*DATASET ROWS*:
──────────

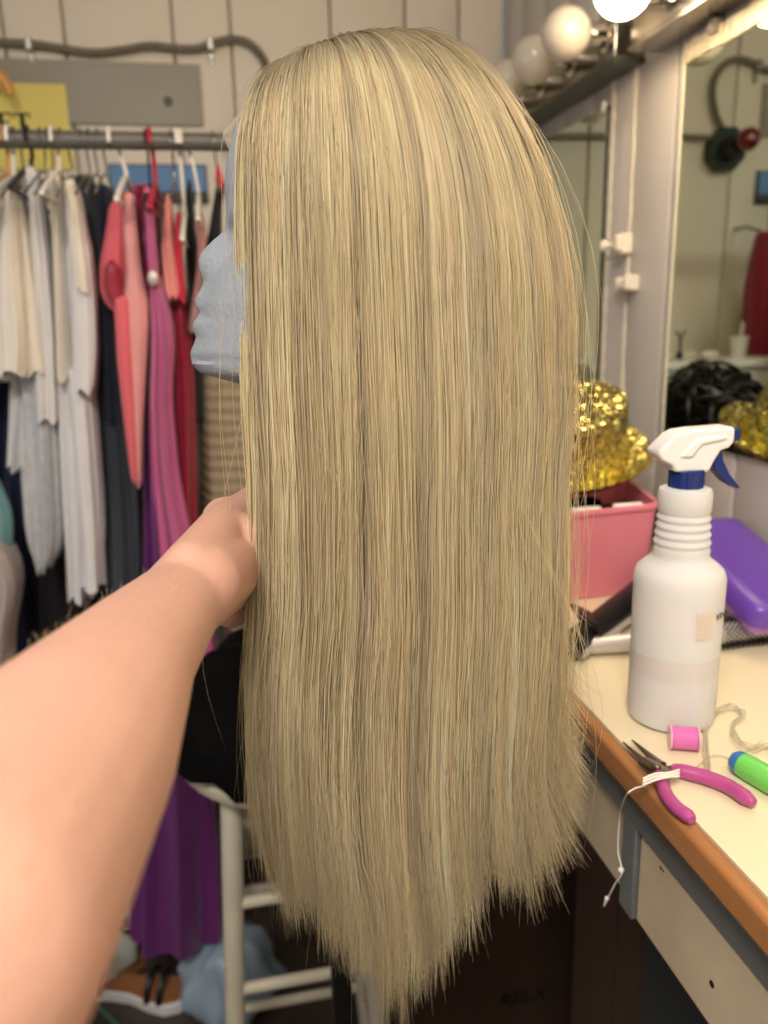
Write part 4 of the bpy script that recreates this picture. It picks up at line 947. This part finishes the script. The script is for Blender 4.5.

──────────

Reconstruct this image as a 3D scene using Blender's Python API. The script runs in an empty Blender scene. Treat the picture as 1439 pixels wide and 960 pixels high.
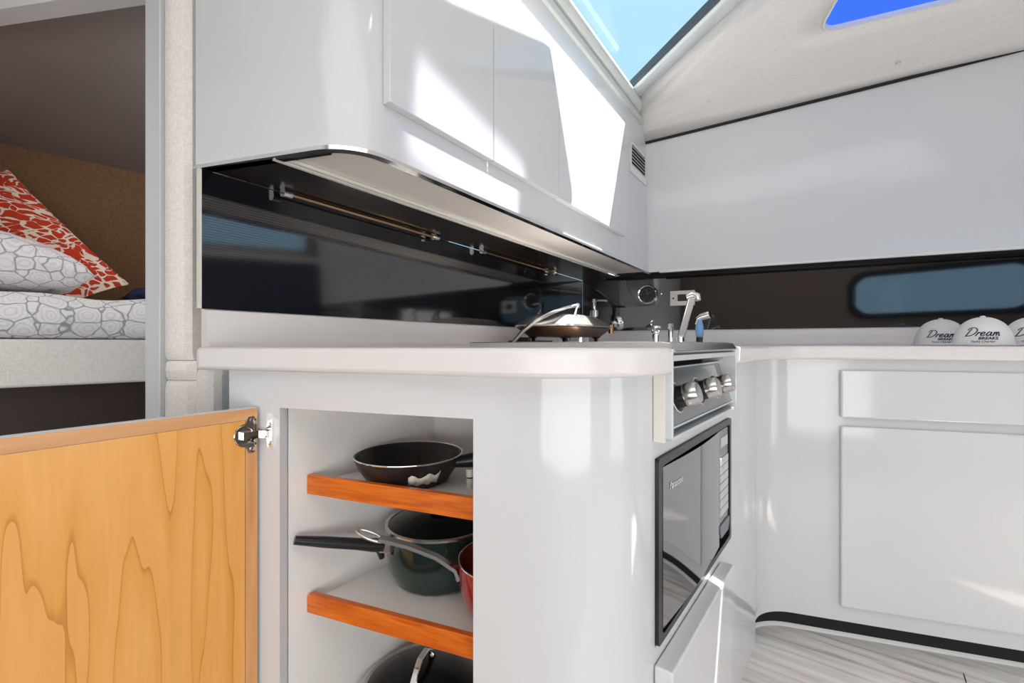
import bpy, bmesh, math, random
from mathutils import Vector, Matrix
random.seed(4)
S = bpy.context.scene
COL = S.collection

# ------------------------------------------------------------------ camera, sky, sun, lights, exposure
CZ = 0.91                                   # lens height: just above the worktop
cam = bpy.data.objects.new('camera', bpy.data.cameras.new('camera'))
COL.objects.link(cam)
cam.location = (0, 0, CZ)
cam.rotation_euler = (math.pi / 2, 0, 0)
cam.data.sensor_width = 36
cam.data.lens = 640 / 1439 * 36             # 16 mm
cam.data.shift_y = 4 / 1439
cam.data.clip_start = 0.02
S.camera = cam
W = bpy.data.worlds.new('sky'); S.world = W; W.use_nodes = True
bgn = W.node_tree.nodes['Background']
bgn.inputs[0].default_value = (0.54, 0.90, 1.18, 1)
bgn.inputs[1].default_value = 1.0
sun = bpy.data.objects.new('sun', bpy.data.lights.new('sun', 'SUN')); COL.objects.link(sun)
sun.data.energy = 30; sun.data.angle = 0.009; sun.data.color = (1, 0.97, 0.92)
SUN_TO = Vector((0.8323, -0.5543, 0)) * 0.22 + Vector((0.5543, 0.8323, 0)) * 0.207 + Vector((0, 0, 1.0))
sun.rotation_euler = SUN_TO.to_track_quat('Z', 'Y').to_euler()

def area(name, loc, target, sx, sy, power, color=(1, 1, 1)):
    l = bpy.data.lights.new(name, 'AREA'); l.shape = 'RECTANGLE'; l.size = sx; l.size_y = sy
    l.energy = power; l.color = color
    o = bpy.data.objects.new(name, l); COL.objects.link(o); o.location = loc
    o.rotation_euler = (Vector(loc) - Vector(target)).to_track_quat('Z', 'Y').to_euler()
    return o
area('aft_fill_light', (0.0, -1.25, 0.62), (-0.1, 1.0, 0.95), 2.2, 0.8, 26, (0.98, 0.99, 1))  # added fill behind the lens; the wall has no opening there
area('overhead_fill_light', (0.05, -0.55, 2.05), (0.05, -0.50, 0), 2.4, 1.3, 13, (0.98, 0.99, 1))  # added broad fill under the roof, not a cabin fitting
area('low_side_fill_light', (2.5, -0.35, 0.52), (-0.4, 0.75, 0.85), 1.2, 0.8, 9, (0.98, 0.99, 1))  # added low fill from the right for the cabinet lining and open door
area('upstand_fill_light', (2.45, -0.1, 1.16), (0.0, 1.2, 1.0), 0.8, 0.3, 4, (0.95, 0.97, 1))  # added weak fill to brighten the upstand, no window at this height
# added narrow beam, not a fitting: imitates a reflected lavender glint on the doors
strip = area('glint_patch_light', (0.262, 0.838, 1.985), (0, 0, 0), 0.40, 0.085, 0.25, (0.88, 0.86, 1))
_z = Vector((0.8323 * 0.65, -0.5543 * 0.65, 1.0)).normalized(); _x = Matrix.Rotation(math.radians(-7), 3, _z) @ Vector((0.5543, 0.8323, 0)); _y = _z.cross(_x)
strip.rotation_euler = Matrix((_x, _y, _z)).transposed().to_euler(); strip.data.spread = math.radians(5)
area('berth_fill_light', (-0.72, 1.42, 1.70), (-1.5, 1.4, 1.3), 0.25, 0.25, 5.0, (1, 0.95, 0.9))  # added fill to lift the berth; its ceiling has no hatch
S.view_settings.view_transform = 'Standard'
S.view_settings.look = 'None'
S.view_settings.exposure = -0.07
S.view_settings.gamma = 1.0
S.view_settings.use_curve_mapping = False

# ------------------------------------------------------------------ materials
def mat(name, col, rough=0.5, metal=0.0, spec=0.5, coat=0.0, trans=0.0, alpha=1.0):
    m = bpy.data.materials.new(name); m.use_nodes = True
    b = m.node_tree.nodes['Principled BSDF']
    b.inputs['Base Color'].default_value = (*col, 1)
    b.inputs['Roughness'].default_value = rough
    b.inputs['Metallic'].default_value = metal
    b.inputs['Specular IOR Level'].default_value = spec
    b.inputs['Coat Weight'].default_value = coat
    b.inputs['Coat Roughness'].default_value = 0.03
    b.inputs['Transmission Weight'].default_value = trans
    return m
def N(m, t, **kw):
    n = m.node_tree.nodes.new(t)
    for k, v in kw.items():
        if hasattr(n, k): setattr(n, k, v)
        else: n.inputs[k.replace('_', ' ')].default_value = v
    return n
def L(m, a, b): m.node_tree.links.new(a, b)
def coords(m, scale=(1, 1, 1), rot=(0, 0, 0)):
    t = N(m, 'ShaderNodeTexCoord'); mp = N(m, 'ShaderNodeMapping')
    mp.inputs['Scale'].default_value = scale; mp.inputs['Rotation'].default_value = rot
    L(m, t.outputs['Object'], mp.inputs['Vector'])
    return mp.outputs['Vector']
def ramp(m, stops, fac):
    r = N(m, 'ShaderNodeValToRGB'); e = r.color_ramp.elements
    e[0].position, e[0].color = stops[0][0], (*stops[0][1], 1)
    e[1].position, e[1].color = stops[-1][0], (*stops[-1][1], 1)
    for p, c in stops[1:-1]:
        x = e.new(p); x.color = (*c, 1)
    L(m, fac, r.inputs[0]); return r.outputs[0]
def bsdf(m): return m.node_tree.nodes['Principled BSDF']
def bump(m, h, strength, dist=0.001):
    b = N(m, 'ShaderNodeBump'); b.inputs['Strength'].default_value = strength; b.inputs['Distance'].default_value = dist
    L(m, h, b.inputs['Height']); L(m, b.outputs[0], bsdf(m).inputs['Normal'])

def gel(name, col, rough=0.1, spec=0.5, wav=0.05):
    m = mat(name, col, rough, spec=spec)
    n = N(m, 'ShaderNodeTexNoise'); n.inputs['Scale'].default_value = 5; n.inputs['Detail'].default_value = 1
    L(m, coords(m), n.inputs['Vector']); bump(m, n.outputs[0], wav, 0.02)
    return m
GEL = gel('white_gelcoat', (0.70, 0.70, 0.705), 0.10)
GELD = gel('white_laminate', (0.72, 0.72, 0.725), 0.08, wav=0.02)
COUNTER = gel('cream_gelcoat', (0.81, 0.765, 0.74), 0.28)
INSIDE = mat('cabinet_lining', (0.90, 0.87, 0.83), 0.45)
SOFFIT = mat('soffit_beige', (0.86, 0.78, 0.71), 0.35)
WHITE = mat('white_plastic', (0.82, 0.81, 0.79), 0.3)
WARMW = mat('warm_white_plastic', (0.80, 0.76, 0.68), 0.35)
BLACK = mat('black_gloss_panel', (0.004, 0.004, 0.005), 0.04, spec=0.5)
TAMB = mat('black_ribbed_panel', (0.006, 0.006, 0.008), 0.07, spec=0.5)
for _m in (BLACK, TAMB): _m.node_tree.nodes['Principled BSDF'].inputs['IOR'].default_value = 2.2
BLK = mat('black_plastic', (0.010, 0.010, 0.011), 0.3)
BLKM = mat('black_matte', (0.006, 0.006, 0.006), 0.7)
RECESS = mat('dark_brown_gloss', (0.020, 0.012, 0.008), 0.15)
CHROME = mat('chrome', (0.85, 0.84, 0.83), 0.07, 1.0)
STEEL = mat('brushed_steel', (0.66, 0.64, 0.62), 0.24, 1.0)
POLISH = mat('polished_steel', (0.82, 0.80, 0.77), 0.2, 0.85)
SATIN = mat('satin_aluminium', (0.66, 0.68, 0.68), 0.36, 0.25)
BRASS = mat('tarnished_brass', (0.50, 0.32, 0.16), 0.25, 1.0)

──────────

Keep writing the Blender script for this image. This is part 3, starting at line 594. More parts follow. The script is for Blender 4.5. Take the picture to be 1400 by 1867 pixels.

──────────

*CHALLENGE*:
Output word for word the lines running from the one containing "Reconstruct this image" to the one containing "sun.rotation_euler = SUN_TO.to_track_quat('Z', 'Y').to_euler()", both included, leaving out the pictures.

*EXERCISE ANSWER*:
Reconstruct this image as a 3D scene using Blender's Python API. The script runs in an empty Blender scene. Treat the picture as 1439 pixels wide and 960 pixels high.
import bpy, bmesh, math, random
from mathutils import Vector, Matrix
random.seed(4)
S = bpy.context.scene
COL = S.collection

# ------------------------------------------------------------------ camera, sky, sun, lights, exposure
CZ = 0.91                                   # lens height: just above the worktop
cam = bpy.data.objects.new('camera', bpy.data.cameras.new('camera'))
COL.objects.link(cam)
cam.location = (0, 0, CZ)
cam.rotation_euler = (math.pi / 2, 0, 0)
cam.data.sensor_width = 36
cam.data.lens = 640 / 1439 * 36             # 16 mm
cam.data.shift_y = 4 / 1439
cam.data.clip_start = 0.02
S.camera = cam
W = bpy.data.worlds.new('sky'); S.world = W; W.use_nodes = True
bgn = W.node_tree.nodes['Background']
bgn.inputs[0].default_value = (0.54, 0.90, 1.18, 1)
bgn.inputs[1].default_value = 1.0
sun = bpy.data.objects.new('sun', bpy.data.lights.new('sun', 'SUN')); COL.objects.link(sun)
sun.data.energy = 30; sun.data.angle = 0.009; sun.data.color = (1, 0.97, 0.92)
SUN_TO = Vector((0.8323, -0.5543, 0)) * 0.22 + Vector((0.5543, 0.8323, 0)) * 0.207 + Vector((0, 0, 1.0))
sun.rotation_euler = SUN_TO.to_track_quat('Z', 'Y').to_euler()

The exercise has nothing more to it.